Labor activist Mother Jones told the story of Exodus. So did Martin Luther King, Jr. John Winthrop brought it to America with the Puritans in 1630 and 347 years later Bob Marley and the Wailers were singing about “leaving Babylon” and “setting the captives free.” In his last sermon before he was assassinated Archbishop Oscar Romero proclaimed that, “today El Salvador is living its own exodus.” Throughout his presidential campaign, Barack Obama made frequent reference to this same story of Exodus – although he often stressed the writing of the next chapter, the story of Joshua, the successor of Moses. As these examples suggest, the Exodus tale of oppression and liberation, identity and revolution, law and (dis-)order, the miraculous and the mundane, memory and forgetfulness, has been told and retold by people seeking social and political transformation. In this class we will begin by carefully reading the biblical narrative of the exodus and then proceed to examine how people have sought meaning and identity within the narrative, adopting vital metaphors, crafting new interpretations, drawing their hopes for radical change from this resonant story of liberation and progress.

The class met three days a week for an hour.  Once the course got moving and the students settled in, I organized the class in the following manner:  On most Mondays we met as an entire class to discuss the assigned texts.  On most Wednesdays, I divided the students into two groups of seven for a small group discussion using the IF discussion methods.  That is, in these small groups I assigned one student to serve as a facilitator and one student to serve as a note-taker.  All students in the class took on these roles on a rotating basis.  Over the course of the semester every student had the opportunity to serve as facilitator and note-taker – and some students had such opportunities more than once.  (Such variance was a product of illnesses and other vagaries typical of any group of students and any course.)  On most Fridays we worked on writing – either doing exercises together as a class or through individual writing consultations with me and the upper-class writing associate assigned to the class.


OK, with this background, here is what I learned.

1.  It is a challenge to use the IF method with first-semester students because they are working so hard to figure out how to be a college student.  In many ways, teaching such a course to first-semester students is a remarkable opportunity: I can use this course to help students define what an undergraduate seminar should be and how they can take on roles and responsibilities in the classroom.  Getting to this place, however, means helping students work through the stage of being bewildered by their first undergraduate learning experience – including dealing with (in many cases) their first low grades on a writing assignment.  Succeeding requires lots of patience and trust in the process, in large part because so much energy is invested in getting to students to on the one hand, critically reflect their own beliefs, habits and comforts and on the other hand, encourage them to believe that they can handle the challenge of being disturbed in this way.  It helps if you have lots of individual meetings with the students in which you can push, pull, cajole and encourage them to rise to the challenge.  I spent a lot of time working with the students in this course outside of class and I think it was vital to the success of the IF method.

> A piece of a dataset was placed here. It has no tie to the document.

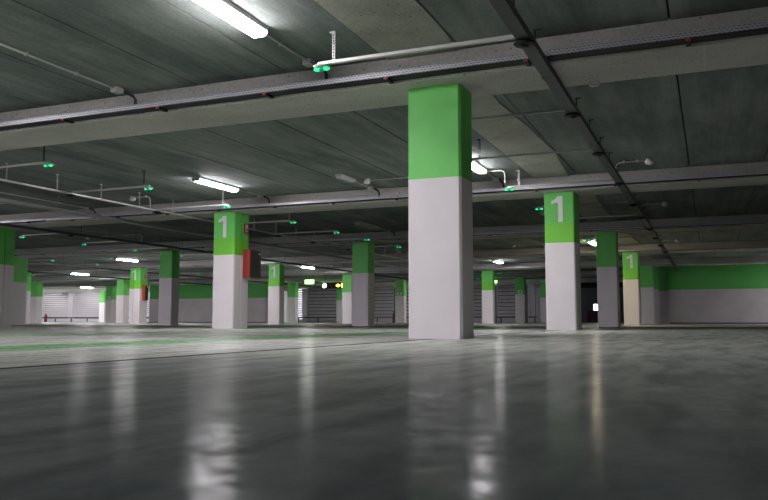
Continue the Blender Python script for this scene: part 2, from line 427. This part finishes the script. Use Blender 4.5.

And one more thing: as much as I think it is important to be supportive of the students, I think it is also helpful to be tough, if not a hard-ass.  In the early weeks of the semester, the students in my class were too content to play it safe and to let the student-centered discussion format convince them that they could get away without preparing sufficiently for class.  One Monday, while I was leading the discussion, the class was flat and uninspired.  I stopped the discussion after 20 minutes, spoke to the students in a very serious way about the attitude and effort required for a vibrant seminar – and told them that they were failing to meet this threshold.  And then I kicked them out of class and told them that they should come back Wednesday better prepared for a seminar discussion.  They did – and the course took off from that point forward.


2. This course required me to be organized in new ways.  I generally try to teach in a way that enables students to make discoveries through their reading of texts and through “Socratic discussions.”  Because I am comfortable guiding the discussions, I allow lots of space for students to roam, knowing that I have accessible a range of possible destinations.  Typically, the structure of these discussions is relatively loose.

With the IF discussions, the students served as their own guides and my role was to give them a structure and process to help them navigate together.  Establishing this structure and then stepping back forced me to approach the design of my class in a very different way.


3. One thing that I failed to do adequately last semester – and which I think was a mistake – was to allow time to debrief the small group discussions.  I think ending the discussions with ten minutes left in class is not easy – but it is a very helpful way (especially early in the semester) to signal to students the importance of the process of learning.  Even in a process-oriented IF class, it is all too easy for students – and for me – to get caught up in the content of the texts and discussion because it is what we are accustomed to and what we get excited about.  And yet, even if it means cutting the conversation short, that ten minute debrief is both helpful in building individual communication skills and is enabling students to anticipate the discussions that will take place in the ensuing weeks of class.


4.  One key lesson I learned from the Summer Institute was the idea of having each class and each exercise build on each other and work towards a discrete goal.  This perhaps sounds obvious, but I think it is easy to approach a class session as a separate entity.  (E.g. the goal of a particular class is to examine the meaning of a specific idea raised by a text.)  In the course I taught last semester, the discrete goals for the class were the essays each student had to write.  I framed every discussion, every small group meetings, every lightning round, as designed to help the students achieve this goal.  This sense of intentionality lent an overriding sense of purpose to student led discussions and helped keep momentum moving forward even as I stepped back.


5.  I was very fortunate to be able to collaborate with Pradip – even though he was in Tennessee and I was in Oregon.  We communicated by email or phone after almost every one of our class meetings.  Since we were both teaching this class for the first time, we were able to do a lot of conceptual work and problem-solving together.  There is a lot to be said for having a partner in this endeavor.

It is for this reason that I think that these blog posts and responses can be extremely helpful.  The opportunity to share ideas and make discoveries with other people committed to thinking creatively about undergraduate education is one of the great pleasures of IF.